The Revolution Is Over

It’s 2002. Welcome to the mainstream. Now what do we do?


If there’s one inescapable conclusion to be gleaned from the wreckage of 2001, it’s that the Internet and the Web have become a firmly entrenched part of consumer life. A quick glance at the fascinating Google Year-End Zeitgeist, which chronicles what terms people searched on during the past year, will put any doubts about that to bed. Online users are concerned with the very same things as folks offline. Most Americans have some sort of Web access according to a Pew Internet and American Life study, and demographics regarding race and ethnicity online approach the same distribution as the offline world.

Another indication that the Internet has become an integral part of life for many can be found in the Yahoo/ACNielsen Internet Confidence Index. Designed as a measure of consumer confidence in the Web and e-commerce, the September results showed a five-point rise since June 2001, with consumers indicating that they’d spend $16 billion in Q4 2001. Most interestingly though, “light users” of the Web (those using the Web less than once a day) showed a significant increase in their willingness to purchase online. It ain’t just the techno geeks and Web users who are buying anymore. And that’s good.

Another interesting indication that the Web is starting to resemble the analog world can be found in the reduction of surfing and the consolidation of so many online media properties. Jupiter Media Metrix reports that in March of 2001, just 14 companies attracted 60 percent of online users’ time, as opposed to 110 companies in 1999. People are settling into online routines; the industry is consolidating; and media choices are become more limited, at least in terms of reaching large numbers of people. There are still many sites out there, but fewer people are going out of their way to find them… and fewer advertisers are looking beyond the top sites for ad placements.

So now that we can see that the Web has become part of so many people’s lives, what does it mean for Web marketers in 2002? Mainly, we need to remember that it’s just one part of the marketing mix.

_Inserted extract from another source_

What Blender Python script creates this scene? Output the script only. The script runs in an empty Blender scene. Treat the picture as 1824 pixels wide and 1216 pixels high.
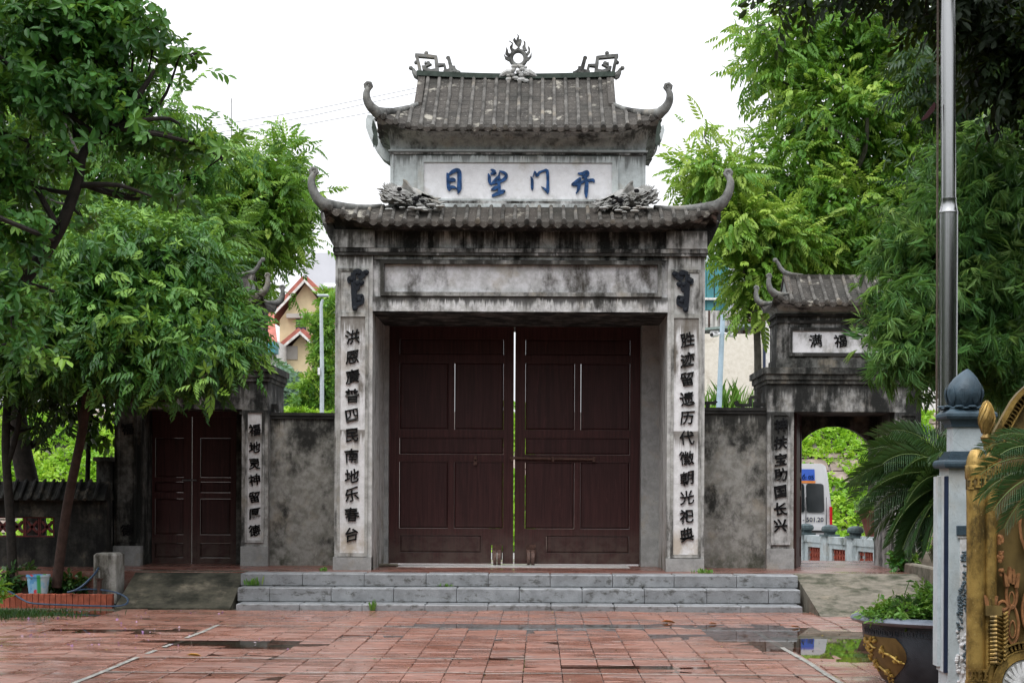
import bpy, math, random
import numpy as np
from mathutils import Vector, Matrix
from mathutils.geometry import tessellate_polygon
random.seed(7); NR = np.random.default_rng(11)
SC = bpy.context.scene; COL = SC.collection
PI = math.pi

# ---------------------------------------------------------------- camera
F = 2900.0; VX, VY = 962.0, 880.0; ROLL = 0.0045; H = 1.65
cam = bpy.data.cameras.new('camera'); co = bpy.data.objects.new('camera', cam); COL.objects.link(co)
cam.sensor_width = 36; cam.lens = 36*F/1824
cam.shift_x = (912-VX)/1824; cam.shift_y = (VY-608)/1824
cam.clip_start = .1; cam.clip_end = 3000
co.matrix_world = Matrix.Translation((0, 0, H)) @ Matrix.Rotation(PI/2, 4, 'X') @ Matrix.Rotation(ROLL, 4, 'Z')
SC.camera = co
# ---------------------------------------------------------------- world, sun, exposure
W = bpy.data.worlds.new("World"); SC.world = W; W.use_nodes = True
wn = W.node_tree.nodes; wl = W.node_tree.links; wn.clear()
sky = wn.new('ShaderNodeTexSky'); sky.sky_type = 'NISHITA'; sky.sun_disc = False
sky.sun_elevation = math.radians(62); sky.sun_rotation = math.radians(200); sky.dust_density = 3; sky.air_density = 1
hs = wn.new('ShaderNodeHueSaturation'); hs.inputs['Saturation'].default_value = .12; hs.inputs['Value'].default_value = 1
mx = wn.new('ShaderNodeMix'); mx.data_type = 'RGBA'; mx.inputs[0].default_value = .62
mx.inputs[7].default_value = (11.0, 11.2, 11.7, 1)      # cloud deck
bg = wn.new('ShaderNodeBackground'); bg.inputs[1].default_value = .115
wo = wn.new('ShaderNodeOutputWorld')
wl.new(sky.outputs[0], hs.inputs['Color']); wl.new(hs.outputs[0], mx.inputs[6]); tc = wn.new('ShaderNodeTexCoord'); sx_ = wn.new('ShaderNodeSeparateXYZ'); wl.new(tc.outputs['Generated'], sx_.inputs[0])
mr_ = wn.new('ShaderNodeMapRange'); wl.new(sx_.outputs[2], mr_.inputs[0]); mr_.inputs[3].default_value = .70; mr_.inputs[4].default_value = 2.0   # overcast sky: brighter towards the zenith
ml_ = wn.new('ShaderNodeMix'); ml_.data_type = 'RGBA'; ml_.blend_type = 'MULTIPLY'; ml_.inputs[0].default_value = 1
wl.new(mx.outputs[2], ml_.inputs[6]); wl.new(mr_.outputs[0], ml_.inputs[7]); wl.new(ml_.outputs[2], bg.inputs[0]); wl.new(bg.outputs[0], wo.inputs[0])
sl = bpy.data.lights.new('sun', 'SUN'); sl.energy = .9; sl.angle = math.radians(25); sl.color = (1, .97, .92)
so = bpy.data.objects.new('sun', sl); COL.objects.link(so)
so.rotation_euler = (math.radians(32), 0, math.radians(-20)); so.location = (0, 0, 20)
SC.view_settings.view_transform = 'Standard'; SC.view_settings.look = 'None'
SC.view_settings.exposure = .5; SC.view_settings.gamma = 1; SC.view_settings.use_curve_mapping = False
SC.render.engine = 'CYCLES'
cy = SC.cycles; cy.max_bounces = 6; cy.diffuse_bounces = 3; cy.glossy_bounces = 3; cy.transmission_bounces = 4; cy.transparent_max_bounces = 8
cy.use_denoising = True; cy.caustics_reflective = False; cy.caustics_refractive = False

def P(x, y, D):
    x0 = x + ROLL*(y-VY); y0 = y - ROLL*(x-VX)
    return ((x0-VX)/F*D, D, H-(y0-VY)/F*D)
def X_(x, y, D): return P(x, y, D)[0]
def Z_(x, y, D): return P(x, y, D)[2]

# ---------------------------------------------------------------- object helpers
ORG = {}
def meta(o, label=None, cat=None, group=None, kind=None):
    if label: o['label'] = label
    if cat: o['category'] = cat
    if group: o['group'] = group
    if kind: o['kind'] = kind
    return o
def thing(name, label, cat, loc, group=None):
    o = bpy.data.objects.new(name, None); COL.objects.link(o); o.location = loc; o.empty_display_size = .2
    ORG[o.name] = tuple(loc); meta(o, label, cat, group); return o
def link(name, me, mat, parent=None, org=(0, 0, 0)):
    o = bpy.data.objects.new(name, me); COL.objects.link(o)
    if mat and not me.materials: me.materials.append(mat)
    if parent is not None:
        o.parent = parent; ORG[o.name] = ORG[parent.name]
    else:
        o.location = org; ORG[o.name] = tuple(org)
    return o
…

Most of the successful e-tailers that have survived the shakeout of the past year have done so by recognizing that the Web is just another channel, another way to reach customers. If the flameout of the pure-plays has taught us anything, it’s that though the Internet may be the most efficient, easy-to-use, cost-effective, and time-saving way of buying stuff, not everyone wants to buy online. It’s true that online sales seem to be up, but it’s safe to say that the malls are hardly doomed.

Looking forward to 2002 means looking forward to tight integration across all marketing channels. Now that the Web has become mainstream, we need to look at how its unique characteristics can be used in the marketing mix to boost the bottom line… and how more traditional (non-Web) methods can be integrated, with the goal of creating total brand experience every place that our companies and our customers meet.

The future is here, and it is one in which no single medium will dominate. Until the next revolution hits, we’re going to have to accept two facts: Customers will contact us in the way that’s most comfortable for them, and most will continue to occupy the middle of the bell curve when it comes to adoption and usage. The future is sure to bring us more whiz-bang technology in the form of television convergence, wireless ubiquity, and immersive environments, but we need to remember that though technology changes quickly, people change slowly.

The Web revolution is over. We won. Welcome to the mainstream. Now get integrated in 2002.